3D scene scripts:
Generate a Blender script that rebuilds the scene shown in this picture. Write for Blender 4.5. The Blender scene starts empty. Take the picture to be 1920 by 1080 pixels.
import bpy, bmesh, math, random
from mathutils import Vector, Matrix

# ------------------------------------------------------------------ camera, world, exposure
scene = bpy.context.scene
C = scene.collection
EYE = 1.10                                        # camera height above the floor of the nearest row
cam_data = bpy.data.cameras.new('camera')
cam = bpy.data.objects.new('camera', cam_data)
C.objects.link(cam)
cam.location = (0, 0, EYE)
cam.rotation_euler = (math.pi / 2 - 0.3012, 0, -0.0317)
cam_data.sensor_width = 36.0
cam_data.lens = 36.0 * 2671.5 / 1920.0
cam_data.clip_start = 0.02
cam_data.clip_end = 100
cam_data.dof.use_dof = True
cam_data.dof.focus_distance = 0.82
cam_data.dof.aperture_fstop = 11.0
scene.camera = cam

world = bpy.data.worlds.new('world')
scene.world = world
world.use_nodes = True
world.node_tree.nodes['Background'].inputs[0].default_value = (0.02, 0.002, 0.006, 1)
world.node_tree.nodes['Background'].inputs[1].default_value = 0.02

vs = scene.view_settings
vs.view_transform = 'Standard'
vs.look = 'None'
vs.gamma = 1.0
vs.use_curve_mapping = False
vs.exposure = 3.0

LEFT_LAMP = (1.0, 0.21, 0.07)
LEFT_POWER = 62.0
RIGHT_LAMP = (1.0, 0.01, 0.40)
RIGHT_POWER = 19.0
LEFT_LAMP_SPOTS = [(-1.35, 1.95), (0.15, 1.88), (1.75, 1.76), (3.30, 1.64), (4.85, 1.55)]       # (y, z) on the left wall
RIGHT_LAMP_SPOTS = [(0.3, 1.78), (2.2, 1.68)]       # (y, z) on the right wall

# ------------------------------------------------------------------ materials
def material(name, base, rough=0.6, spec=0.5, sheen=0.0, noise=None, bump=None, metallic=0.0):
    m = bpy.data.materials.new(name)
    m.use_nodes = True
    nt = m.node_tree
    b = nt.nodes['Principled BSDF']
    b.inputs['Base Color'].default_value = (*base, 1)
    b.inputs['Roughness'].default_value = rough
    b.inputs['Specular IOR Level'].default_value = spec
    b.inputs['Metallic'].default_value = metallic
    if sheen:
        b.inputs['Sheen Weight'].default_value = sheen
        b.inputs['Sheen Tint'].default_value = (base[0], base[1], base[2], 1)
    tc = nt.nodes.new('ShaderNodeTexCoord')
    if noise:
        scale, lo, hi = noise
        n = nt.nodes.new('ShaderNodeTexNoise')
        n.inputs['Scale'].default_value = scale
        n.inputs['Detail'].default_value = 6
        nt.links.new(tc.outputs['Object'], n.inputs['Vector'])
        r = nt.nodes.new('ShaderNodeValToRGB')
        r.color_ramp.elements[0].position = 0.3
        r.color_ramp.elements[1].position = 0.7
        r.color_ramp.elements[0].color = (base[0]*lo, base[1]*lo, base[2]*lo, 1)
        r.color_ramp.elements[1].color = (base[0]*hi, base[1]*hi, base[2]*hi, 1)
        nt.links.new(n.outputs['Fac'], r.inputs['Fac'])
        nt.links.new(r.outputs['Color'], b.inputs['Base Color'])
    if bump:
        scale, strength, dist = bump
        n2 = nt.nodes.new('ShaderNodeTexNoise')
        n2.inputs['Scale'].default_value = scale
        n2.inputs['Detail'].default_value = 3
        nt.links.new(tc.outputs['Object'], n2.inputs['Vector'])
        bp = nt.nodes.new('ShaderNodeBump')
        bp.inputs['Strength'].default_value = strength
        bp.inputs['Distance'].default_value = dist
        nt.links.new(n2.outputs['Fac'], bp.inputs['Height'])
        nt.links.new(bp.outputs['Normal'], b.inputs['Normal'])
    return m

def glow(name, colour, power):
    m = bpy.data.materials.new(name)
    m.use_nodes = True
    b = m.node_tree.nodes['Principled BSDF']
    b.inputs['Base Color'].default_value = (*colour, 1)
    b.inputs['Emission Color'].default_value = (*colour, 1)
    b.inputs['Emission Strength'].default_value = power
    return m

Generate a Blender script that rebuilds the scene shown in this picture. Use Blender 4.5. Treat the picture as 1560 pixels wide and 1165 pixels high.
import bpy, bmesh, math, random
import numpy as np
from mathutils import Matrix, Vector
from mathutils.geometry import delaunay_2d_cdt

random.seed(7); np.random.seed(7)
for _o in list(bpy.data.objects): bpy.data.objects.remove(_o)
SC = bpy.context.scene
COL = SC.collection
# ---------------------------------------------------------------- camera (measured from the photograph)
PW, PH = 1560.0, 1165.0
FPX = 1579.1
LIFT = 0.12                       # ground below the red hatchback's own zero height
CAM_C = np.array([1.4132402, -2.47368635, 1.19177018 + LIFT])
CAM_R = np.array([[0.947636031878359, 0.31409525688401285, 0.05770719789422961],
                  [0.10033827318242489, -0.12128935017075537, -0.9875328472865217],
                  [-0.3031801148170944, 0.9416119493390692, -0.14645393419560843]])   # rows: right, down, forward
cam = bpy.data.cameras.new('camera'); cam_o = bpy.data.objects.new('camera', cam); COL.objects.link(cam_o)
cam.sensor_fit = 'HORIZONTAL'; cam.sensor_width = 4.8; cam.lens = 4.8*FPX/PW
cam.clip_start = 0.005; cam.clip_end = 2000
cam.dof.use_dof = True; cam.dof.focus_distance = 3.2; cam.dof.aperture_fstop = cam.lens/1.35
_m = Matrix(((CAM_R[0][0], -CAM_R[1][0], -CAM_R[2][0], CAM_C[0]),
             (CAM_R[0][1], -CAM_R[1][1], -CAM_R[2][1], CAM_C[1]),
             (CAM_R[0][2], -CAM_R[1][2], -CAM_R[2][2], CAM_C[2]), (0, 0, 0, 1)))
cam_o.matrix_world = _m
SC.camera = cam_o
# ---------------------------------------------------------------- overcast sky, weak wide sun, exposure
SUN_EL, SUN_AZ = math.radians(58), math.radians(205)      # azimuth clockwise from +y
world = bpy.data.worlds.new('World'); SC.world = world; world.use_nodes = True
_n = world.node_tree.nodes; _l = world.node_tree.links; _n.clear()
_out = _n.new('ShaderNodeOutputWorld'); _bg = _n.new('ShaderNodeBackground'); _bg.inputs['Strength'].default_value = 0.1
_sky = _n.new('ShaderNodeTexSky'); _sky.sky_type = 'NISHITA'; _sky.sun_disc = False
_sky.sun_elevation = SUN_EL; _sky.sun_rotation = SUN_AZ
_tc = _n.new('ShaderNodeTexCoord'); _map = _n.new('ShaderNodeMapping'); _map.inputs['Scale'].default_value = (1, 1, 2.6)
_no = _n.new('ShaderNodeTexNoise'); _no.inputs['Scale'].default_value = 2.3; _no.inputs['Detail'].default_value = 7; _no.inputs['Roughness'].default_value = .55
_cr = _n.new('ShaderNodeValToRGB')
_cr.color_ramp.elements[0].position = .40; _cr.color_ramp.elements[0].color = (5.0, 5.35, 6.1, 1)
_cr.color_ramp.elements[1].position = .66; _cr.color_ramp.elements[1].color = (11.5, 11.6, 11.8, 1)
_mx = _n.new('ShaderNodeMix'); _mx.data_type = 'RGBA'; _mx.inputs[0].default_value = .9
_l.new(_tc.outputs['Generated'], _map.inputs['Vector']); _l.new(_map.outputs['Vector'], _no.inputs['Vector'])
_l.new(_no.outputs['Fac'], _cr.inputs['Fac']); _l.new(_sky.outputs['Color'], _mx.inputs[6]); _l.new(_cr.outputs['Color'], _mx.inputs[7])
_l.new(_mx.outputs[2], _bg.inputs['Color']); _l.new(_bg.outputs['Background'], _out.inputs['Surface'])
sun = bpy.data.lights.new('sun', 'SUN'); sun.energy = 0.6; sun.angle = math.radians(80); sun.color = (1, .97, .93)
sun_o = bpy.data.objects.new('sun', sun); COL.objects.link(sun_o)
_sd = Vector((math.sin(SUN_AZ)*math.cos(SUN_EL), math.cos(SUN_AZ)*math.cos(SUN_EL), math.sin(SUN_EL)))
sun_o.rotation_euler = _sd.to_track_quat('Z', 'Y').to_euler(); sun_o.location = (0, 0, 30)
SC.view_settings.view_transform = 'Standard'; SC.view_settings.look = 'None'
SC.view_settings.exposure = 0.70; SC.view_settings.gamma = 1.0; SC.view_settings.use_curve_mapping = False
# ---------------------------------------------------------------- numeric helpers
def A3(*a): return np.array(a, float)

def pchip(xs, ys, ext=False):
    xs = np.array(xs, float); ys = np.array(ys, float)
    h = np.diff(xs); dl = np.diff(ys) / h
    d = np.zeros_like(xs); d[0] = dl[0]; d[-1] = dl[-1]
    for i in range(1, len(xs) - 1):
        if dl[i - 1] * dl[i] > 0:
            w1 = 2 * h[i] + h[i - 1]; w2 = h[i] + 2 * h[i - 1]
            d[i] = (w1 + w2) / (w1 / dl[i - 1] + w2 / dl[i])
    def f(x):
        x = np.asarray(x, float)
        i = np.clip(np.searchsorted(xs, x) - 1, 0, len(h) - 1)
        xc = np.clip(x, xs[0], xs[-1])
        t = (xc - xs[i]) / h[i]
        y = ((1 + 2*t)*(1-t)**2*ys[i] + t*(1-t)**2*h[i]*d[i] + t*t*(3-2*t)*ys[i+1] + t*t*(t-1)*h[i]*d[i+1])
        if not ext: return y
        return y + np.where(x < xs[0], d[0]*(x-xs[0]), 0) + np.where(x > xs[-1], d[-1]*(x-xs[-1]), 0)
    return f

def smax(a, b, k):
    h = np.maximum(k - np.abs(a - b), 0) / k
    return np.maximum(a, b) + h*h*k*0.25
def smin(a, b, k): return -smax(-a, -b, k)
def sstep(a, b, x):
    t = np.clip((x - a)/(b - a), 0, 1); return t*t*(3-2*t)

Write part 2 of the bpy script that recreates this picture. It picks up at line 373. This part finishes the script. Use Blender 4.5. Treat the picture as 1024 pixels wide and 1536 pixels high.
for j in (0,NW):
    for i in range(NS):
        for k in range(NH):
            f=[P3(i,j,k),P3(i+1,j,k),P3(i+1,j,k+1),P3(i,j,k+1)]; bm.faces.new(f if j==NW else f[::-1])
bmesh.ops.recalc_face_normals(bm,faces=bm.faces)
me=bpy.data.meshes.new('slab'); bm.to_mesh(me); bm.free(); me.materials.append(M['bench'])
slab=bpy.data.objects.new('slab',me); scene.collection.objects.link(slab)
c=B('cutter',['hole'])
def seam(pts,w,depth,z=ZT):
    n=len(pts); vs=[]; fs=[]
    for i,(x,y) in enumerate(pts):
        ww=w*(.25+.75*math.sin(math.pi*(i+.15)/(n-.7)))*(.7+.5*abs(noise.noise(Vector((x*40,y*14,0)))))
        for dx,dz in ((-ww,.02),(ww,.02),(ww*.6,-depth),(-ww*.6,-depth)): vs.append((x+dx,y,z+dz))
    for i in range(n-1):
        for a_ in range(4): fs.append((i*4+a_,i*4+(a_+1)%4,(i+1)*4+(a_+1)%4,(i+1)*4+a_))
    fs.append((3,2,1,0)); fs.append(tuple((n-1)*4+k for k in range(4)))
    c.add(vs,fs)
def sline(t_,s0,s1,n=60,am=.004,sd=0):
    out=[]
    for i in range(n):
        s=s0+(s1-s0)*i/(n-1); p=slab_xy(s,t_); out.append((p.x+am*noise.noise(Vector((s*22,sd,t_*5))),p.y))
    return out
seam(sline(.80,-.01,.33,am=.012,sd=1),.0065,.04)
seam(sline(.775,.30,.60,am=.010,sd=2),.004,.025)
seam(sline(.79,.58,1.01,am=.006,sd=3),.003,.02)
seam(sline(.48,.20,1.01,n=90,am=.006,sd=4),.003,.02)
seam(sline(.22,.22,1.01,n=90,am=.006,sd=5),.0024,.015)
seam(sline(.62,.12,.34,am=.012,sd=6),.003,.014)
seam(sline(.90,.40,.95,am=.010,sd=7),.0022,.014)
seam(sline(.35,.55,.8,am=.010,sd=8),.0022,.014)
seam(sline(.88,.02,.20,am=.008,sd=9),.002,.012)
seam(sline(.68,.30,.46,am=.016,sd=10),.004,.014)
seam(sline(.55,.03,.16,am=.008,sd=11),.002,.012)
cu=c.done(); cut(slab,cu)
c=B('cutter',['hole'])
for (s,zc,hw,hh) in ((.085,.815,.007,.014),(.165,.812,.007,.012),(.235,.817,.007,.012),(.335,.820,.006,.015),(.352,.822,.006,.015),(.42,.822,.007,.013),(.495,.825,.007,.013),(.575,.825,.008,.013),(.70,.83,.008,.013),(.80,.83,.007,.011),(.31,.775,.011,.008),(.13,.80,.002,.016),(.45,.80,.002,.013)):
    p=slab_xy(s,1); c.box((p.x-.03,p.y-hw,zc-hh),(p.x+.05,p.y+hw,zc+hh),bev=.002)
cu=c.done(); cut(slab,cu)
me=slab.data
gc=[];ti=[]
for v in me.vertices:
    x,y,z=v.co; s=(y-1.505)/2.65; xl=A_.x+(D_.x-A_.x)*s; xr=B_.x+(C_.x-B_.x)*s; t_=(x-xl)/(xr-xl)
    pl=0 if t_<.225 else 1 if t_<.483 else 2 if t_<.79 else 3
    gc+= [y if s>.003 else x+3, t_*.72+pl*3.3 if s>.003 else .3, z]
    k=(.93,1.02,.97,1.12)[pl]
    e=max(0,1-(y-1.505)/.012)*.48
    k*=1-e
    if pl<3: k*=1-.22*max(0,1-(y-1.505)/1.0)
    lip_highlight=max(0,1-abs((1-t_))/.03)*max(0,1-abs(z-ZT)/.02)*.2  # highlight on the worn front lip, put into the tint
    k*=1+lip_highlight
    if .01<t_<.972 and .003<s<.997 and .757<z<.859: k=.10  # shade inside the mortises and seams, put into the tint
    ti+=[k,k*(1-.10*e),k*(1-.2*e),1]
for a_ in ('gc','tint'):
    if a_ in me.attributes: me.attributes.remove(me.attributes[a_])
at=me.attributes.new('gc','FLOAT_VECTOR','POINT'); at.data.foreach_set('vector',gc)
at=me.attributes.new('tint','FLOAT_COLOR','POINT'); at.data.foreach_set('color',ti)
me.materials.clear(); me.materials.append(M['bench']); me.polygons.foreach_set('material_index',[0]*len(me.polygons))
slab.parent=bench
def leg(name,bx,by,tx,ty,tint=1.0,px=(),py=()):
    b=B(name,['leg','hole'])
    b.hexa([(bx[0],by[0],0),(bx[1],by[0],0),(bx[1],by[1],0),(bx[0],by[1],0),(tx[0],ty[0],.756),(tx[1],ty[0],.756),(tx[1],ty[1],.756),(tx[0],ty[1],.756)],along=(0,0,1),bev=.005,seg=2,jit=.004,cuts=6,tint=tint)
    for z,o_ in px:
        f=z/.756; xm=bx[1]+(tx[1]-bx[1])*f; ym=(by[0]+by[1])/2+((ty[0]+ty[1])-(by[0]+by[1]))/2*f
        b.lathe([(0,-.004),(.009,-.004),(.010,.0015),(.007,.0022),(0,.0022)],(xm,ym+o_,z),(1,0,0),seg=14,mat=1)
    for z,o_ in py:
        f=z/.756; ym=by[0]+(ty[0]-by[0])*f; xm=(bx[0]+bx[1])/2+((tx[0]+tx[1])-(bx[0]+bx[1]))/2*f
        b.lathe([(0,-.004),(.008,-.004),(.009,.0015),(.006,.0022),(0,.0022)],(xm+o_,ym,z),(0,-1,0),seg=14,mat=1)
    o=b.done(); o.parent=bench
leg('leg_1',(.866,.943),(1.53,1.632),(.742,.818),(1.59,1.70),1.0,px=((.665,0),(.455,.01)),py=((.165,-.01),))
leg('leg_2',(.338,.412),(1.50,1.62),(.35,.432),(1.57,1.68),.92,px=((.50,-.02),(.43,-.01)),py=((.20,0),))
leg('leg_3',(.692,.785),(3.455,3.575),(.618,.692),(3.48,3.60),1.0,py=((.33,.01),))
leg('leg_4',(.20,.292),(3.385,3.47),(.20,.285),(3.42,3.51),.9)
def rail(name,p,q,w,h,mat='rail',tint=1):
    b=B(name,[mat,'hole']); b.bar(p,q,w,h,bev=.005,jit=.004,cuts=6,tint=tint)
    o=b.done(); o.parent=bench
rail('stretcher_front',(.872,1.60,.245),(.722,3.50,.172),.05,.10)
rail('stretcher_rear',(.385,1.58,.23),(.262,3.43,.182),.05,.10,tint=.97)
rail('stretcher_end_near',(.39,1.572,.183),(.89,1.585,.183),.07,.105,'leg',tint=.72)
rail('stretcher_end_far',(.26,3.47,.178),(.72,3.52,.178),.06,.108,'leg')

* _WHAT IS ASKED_
Give again, word for word, only the lines running from the line with "1165 pixels high." through the line with "from mathutils.geometry import"; include both of those lines.

* _PROBLEM SOLUTION_
Generate a Blender script that rebuilds the scene shown in this picture. Use Blender 4.5. Treat the picture as 1560 pixels wide and 1165 pixels high.
import bpy, bmesh, math, random
import numpy as np
from mathutils import Matrix, Vector
from mathutils.geometry import delaunay_2d_cdt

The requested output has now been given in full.